O financista defende que o (ainda elevado) apoio popular russo a Putin depende de um pacto social delicado que inclui estabilidade financeira e padrões de vida crescentes —–ambos em grave risco.

Como é natural nesses embates retóricos, acumulam-se exageros.

O conflito bipolar entre EUA e URSS que se seguiu à Segunda Guerra Mundial foi objeto de uma minuciosa construção intelectual e estratégica do Ocidente para "conter" tendências expansionistas soviéticas. A Guerra Fria foi uma operação complexa. Não há nada hoje nem parecido com isso nas diplomacias ocidentais vis-à-vis Moscou.

Medvedev não deveria argumentar que o Ocidente conta com um plano bem arquitetado e em execução desde que ele e Putin começaram a alternar-se nas posições mais altas do poder russo.

No que toca à política de Washington para o Kremlin, Bill Clinton fez de tudo para empatizar-se com Boris Ieltsin (1991-99). George W. Bush, priorizando sua "Guerra ao Terror", não inseriu a Rússia no quadro de grandes dilemas estratégicos dos EUA.

Obama, com seu "pivô para a Ásia", preferiu a distância ao engajamento com Putin.
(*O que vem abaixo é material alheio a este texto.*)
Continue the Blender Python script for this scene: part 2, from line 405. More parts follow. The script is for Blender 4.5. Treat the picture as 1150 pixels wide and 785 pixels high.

Isso só mudou (em termos de distância) no momento em que a Rússia anexou a Crimeia ou quando (em termos de aproximação) ambos se encontraram às margens da reunião do G20 em novembro último na Turquia.

Soros individualiza toda a complexidade russa na figura de Putin. Extrapola talvez na ideia de que Putin trabalha em prol do desmembramento da União Europeia, quando é razoável supor que tudo que a Rússia deseja é o reconhecimento simbólico de sua grandeza e da esfera de influência em sua vizinhança a que Moscou entende fazer jus.

E Soros provavelmente subestima a habilidade dos gestores russos em remediar a situação econômica do país, sobretudo e, se considerando a grande capacidade da população russa em enfrentar adversidades.

À parte das distorções que se encontram aqui e ali em textos dessa natureza, eles são bastante reveladores das visões de mundo que protagonistas de governo e negócios projetam àquilo que há um tempo se chamava de relações "Leste-Oeste".

Tais narrativas podem, no limite, ajudar a criar as bases conceituais para uma nova fase de tensões entre Rússia, EUA e Europa.